(GIVEN INSTRUCTION):
In the listing that follows, count each line containing the string "Blender" and report only the count.

(WORKING DATA):
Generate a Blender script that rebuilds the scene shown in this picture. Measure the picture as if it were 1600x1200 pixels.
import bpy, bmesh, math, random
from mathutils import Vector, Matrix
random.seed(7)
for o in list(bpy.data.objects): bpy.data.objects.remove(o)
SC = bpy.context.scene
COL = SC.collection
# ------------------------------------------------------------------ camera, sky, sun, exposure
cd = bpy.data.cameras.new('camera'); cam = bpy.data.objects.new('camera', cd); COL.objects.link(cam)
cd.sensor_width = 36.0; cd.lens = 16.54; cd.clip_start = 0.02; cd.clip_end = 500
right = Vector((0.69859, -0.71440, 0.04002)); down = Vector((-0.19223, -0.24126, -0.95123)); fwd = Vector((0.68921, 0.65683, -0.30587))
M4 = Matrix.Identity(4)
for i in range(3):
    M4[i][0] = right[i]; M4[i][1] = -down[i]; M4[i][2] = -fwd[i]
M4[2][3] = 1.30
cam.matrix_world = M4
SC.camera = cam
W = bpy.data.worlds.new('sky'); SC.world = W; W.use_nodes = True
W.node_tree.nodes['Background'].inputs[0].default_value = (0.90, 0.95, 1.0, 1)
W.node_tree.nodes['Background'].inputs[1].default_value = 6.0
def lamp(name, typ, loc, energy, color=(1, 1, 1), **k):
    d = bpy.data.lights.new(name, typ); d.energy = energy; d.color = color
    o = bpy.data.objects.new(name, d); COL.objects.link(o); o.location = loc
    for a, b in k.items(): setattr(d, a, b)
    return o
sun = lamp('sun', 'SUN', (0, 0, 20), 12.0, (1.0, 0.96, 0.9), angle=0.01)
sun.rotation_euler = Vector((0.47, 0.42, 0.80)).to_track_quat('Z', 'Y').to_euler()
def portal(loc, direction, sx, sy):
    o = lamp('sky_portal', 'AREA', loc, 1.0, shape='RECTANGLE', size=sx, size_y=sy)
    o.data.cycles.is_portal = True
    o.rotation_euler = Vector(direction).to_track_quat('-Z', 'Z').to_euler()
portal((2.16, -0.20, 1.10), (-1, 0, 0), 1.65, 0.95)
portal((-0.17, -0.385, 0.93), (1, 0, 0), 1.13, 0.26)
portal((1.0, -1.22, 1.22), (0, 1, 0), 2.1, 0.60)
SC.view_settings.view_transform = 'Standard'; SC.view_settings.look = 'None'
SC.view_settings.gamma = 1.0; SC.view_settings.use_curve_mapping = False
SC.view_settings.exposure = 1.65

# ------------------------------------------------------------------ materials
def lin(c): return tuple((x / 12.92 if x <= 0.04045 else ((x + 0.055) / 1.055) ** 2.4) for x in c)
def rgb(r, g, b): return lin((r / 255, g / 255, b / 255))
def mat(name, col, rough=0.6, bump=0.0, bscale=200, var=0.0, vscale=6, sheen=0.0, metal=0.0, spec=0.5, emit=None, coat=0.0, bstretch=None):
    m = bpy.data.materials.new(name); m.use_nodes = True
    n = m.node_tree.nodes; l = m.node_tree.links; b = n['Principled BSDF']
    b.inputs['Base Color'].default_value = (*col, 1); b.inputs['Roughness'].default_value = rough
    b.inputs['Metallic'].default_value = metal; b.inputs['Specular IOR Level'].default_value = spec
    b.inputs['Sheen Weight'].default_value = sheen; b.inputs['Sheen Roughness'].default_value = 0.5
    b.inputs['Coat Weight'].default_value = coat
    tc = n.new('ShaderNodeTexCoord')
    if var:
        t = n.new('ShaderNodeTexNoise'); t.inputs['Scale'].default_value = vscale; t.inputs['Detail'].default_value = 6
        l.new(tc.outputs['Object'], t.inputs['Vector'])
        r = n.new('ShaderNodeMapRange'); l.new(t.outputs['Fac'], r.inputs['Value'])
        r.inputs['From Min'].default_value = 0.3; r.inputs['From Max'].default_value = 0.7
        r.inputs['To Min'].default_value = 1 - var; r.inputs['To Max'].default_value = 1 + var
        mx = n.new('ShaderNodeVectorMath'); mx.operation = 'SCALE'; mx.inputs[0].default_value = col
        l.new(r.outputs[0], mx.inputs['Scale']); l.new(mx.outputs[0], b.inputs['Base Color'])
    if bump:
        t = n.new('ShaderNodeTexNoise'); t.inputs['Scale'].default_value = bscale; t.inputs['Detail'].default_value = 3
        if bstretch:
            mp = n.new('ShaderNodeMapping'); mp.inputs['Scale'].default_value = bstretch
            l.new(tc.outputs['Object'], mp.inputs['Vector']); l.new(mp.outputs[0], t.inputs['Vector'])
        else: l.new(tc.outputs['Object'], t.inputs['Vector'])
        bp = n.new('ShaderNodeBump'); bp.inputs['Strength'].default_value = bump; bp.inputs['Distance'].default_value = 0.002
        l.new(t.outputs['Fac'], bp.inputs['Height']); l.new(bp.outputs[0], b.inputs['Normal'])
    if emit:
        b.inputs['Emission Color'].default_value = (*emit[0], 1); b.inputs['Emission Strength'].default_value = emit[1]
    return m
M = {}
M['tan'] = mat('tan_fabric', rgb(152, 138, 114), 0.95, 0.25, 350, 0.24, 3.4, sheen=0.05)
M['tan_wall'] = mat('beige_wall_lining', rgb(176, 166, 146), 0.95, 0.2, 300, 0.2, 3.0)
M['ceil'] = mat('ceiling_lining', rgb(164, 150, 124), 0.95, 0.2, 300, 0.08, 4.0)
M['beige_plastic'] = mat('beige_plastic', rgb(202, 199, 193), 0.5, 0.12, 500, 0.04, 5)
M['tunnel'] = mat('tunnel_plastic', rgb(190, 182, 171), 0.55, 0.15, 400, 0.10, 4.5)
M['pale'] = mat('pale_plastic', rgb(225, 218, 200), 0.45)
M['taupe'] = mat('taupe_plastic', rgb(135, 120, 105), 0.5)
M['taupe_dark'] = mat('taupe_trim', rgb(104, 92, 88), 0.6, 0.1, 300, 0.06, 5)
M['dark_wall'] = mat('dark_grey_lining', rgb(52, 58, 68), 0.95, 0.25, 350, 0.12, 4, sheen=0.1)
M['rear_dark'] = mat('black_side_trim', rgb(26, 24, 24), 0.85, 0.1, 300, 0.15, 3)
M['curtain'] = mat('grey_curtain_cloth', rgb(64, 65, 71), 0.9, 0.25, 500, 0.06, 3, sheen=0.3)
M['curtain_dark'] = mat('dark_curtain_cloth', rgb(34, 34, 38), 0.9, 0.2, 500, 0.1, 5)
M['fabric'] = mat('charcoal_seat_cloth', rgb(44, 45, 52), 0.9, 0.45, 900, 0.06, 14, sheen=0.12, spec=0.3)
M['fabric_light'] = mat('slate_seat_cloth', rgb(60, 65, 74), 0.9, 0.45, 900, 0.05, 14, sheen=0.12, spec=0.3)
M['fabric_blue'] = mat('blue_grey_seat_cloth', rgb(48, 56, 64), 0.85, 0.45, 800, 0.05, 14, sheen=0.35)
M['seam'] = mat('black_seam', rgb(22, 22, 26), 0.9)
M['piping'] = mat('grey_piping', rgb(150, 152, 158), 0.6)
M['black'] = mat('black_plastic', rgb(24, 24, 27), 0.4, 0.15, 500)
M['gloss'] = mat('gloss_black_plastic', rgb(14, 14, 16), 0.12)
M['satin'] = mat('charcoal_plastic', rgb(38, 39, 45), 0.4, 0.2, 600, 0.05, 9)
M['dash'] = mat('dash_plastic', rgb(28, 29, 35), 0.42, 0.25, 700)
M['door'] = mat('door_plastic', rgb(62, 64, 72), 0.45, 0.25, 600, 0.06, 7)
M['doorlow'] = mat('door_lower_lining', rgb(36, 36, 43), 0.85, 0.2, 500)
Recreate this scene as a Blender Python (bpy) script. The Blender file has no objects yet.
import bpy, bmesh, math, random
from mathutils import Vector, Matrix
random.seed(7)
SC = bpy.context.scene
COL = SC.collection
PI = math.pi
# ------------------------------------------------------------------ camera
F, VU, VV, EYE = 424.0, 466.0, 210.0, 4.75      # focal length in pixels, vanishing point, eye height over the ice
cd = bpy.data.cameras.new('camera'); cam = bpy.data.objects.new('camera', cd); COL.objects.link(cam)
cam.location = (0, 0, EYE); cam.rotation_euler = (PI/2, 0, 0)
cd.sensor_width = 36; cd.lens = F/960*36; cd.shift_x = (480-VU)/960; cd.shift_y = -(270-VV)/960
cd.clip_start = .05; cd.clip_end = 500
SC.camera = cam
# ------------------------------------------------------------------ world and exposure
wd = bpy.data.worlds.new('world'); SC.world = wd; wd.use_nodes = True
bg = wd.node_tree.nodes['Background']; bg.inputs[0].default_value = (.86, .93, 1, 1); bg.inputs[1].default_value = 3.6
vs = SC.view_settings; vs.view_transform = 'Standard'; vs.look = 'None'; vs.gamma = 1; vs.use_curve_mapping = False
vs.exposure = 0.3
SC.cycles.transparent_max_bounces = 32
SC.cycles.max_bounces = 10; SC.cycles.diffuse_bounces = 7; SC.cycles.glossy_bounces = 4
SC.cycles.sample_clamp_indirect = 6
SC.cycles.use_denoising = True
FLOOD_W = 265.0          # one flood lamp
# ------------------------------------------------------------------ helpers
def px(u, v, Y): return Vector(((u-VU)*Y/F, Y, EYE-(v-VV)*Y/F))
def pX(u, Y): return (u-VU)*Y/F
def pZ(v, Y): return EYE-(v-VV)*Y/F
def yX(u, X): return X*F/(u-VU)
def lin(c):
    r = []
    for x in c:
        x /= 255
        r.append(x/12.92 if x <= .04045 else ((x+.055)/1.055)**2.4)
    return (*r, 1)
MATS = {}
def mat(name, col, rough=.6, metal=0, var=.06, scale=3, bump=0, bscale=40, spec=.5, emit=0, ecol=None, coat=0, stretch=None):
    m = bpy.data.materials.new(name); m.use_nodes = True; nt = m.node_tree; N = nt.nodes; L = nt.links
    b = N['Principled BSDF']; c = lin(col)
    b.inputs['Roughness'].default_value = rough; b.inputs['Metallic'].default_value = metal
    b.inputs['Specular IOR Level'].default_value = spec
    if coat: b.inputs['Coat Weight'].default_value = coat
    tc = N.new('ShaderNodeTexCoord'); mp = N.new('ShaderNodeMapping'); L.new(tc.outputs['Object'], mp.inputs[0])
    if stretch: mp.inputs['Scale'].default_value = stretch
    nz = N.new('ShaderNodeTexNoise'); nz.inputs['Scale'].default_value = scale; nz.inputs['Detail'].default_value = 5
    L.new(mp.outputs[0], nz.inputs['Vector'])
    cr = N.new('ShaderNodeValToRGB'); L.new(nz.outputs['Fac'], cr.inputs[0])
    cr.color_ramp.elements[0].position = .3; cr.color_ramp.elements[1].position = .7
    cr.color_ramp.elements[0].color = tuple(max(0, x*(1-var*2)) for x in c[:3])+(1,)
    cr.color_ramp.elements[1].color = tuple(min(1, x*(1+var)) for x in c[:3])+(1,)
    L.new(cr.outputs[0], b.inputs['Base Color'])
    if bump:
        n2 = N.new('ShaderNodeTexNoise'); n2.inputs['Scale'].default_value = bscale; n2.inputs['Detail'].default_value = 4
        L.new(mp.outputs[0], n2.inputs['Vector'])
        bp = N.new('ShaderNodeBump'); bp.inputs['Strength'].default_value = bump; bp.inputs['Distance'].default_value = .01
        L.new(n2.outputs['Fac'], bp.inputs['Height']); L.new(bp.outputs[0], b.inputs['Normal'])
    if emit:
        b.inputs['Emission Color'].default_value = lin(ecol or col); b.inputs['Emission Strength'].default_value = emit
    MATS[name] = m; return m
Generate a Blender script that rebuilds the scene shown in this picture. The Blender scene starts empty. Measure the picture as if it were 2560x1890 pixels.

(SOLVED EXERCISE):
3